It’s Been a Quiet Day in Dalian

Well, except that there’s a loud-speaking voice carrying into our ninth-floor apartment from the college next door. No doubt, it’s another exercise in, well, exercise and patriotism and precision marching for the young people of Qing Gong Xue Xiao. (This means something like the School of Light Industry, and as far as I can tell it’s where the future barbers, seamstresses and short-order cooks of Dalian come from.) Like all college and university freshmen — though some of these kids look about 15, and may have simply not qualified to get into high school — their first few weeks of school are spent marching, shouting patriotic slogans, and singing team -building songs.

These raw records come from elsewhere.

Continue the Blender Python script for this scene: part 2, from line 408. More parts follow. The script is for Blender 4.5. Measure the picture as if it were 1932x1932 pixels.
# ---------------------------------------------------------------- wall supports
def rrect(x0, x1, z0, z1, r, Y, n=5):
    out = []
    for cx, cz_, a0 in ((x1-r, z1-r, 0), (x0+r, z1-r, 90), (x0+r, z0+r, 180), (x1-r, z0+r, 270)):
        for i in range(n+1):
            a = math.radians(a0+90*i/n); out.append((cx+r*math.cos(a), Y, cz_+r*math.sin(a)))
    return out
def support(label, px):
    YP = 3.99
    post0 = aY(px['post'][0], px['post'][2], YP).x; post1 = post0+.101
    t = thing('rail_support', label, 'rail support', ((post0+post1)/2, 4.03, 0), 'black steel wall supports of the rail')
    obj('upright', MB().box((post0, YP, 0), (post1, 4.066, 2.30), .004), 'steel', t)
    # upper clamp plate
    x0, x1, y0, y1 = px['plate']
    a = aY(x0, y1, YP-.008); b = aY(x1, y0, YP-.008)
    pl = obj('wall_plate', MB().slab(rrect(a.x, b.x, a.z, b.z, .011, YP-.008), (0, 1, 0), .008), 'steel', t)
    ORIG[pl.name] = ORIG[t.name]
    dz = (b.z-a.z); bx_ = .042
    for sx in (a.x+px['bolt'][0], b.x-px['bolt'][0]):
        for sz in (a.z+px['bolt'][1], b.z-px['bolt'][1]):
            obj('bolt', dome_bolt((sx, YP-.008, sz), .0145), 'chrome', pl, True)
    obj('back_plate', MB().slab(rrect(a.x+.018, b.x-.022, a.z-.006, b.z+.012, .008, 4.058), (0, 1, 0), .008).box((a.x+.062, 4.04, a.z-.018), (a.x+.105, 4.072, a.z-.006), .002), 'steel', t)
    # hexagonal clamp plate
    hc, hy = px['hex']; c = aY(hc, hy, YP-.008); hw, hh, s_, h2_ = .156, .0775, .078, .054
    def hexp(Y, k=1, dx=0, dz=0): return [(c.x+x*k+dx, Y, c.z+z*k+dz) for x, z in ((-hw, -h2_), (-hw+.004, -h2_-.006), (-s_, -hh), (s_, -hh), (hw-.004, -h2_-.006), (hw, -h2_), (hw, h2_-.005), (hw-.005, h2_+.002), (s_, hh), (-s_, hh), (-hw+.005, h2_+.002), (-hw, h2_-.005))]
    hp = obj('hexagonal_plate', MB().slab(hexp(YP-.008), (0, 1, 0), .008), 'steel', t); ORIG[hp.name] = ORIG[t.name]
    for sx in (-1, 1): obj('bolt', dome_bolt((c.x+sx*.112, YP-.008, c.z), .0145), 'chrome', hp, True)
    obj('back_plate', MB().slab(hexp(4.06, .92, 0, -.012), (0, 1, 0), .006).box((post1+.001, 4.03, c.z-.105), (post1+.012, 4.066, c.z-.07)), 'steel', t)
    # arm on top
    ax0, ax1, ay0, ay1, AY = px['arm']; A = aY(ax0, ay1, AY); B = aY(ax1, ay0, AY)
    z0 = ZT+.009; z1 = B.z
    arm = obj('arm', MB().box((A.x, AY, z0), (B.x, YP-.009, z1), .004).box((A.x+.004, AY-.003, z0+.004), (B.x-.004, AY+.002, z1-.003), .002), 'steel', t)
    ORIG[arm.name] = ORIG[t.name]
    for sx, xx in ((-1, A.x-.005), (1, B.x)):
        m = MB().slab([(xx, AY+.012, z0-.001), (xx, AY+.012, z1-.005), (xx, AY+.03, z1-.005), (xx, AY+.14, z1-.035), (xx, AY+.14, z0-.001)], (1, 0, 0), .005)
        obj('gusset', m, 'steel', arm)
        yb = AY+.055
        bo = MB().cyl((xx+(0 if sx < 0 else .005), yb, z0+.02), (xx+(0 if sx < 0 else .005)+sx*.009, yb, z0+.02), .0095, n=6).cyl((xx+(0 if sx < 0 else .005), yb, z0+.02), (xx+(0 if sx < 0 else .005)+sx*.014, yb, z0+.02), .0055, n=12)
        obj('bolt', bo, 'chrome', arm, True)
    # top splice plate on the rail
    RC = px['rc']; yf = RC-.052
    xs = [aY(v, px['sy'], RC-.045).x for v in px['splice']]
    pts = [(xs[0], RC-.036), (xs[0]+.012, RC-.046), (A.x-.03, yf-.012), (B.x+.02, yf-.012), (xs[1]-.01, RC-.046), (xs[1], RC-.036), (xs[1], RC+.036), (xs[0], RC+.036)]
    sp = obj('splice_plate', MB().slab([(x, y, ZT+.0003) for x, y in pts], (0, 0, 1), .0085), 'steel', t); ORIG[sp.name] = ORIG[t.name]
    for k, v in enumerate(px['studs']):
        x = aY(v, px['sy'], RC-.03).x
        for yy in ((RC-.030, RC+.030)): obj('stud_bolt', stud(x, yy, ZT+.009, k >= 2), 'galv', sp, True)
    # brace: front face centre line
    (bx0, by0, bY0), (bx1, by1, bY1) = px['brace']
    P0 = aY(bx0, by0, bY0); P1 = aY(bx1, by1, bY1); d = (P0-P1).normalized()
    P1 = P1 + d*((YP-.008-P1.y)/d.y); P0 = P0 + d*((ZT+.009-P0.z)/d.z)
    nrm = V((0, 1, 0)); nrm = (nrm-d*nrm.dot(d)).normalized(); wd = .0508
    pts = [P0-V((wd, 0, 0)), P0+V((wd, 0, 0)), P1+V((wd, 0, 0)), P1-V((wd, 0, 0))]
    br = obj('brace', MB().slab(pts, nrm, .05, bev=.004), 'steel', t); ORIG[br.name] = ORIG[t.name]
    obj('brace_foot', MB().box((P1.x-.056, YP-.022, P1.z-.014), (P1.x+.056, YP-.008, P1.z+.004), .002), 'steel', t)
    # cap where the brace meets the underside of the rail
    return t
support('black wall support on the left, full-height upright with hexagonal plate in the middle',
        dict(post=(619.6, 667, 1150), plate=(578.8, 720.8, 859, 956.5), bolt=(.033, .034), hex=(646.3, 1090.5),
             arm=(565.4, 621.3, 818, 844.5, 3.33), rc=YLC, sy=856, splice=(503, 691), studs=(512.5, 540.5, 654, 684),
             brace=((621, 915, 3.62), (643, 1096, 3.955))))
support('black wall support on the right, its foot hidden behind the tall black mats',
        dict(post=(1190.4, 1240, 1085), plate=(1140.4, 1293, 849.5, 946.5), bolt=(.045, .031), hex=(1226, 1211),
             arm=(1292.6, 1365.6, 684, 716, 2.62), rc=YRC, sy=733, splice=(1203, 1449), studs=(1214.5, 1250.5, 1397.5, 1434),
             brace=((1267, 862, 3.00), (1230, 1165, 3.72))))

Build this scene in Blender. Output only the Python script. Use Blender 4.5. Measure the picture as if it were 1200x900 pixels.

No complaints this month from a guy whose teaching load, at the University for Accountants down the road, is half freshmen classes. I started teaching on August 27, but won’t see my first-year writers until the 24th of September. Today I had only one class, a group of third-year Finance students who were bold enough (or sufficiently confused or apathetic) to choose my “British and American Literature” elective. It’s mainly a poetry class, though we have started with the foundations of that literature: the Old and New Testaments of the Bible. Early scouting report: this crew is much livelier and more interested than my two sections of Western History & Culture, which along with the history buffs and the curious seem to contain numerous students looking for a quiet place to hide. But it’s never a quiet day in Howdy’s class, so they’re being forced to get their naps elsewhere.

Chinese students are most often reserved, even docile. Despite their well-earned reputation for hard work — nobody crams and memorizes like these guys! — it is hard, especially in a second language, to engage genuine interest and a sense of active participation. That’s why I’m leaving Lit class on a minor high, because it’s as lively and participatory as any class I’ve had in my three previous years teaching in Chinese universities.

The big news today, though, and the reason I had to hustle to get to Lit class on time, is that I finished, just after noon today, transferring all 360-something pieces from Version 1.0 to the new V. 2.0 site-in-preparation. Whew! Whiz-kid Dan told me I’d have to do this manually, as my rickety old site’s program was rather arcane and mysterious to him. Aside from an exercise in determination, it was also interesting to me to have a look at all the writing that I’ve done over the last several years, and especially to remember what I was obsessing about, tickled with or just bumping into back then. It was a good chance, too, to appreciate my own stuff; it mostly didn’t make me cringe, and a couple of ’em made me cry. Anyway, you may be reading this on a new, more attractive and more easily driven model of Cool.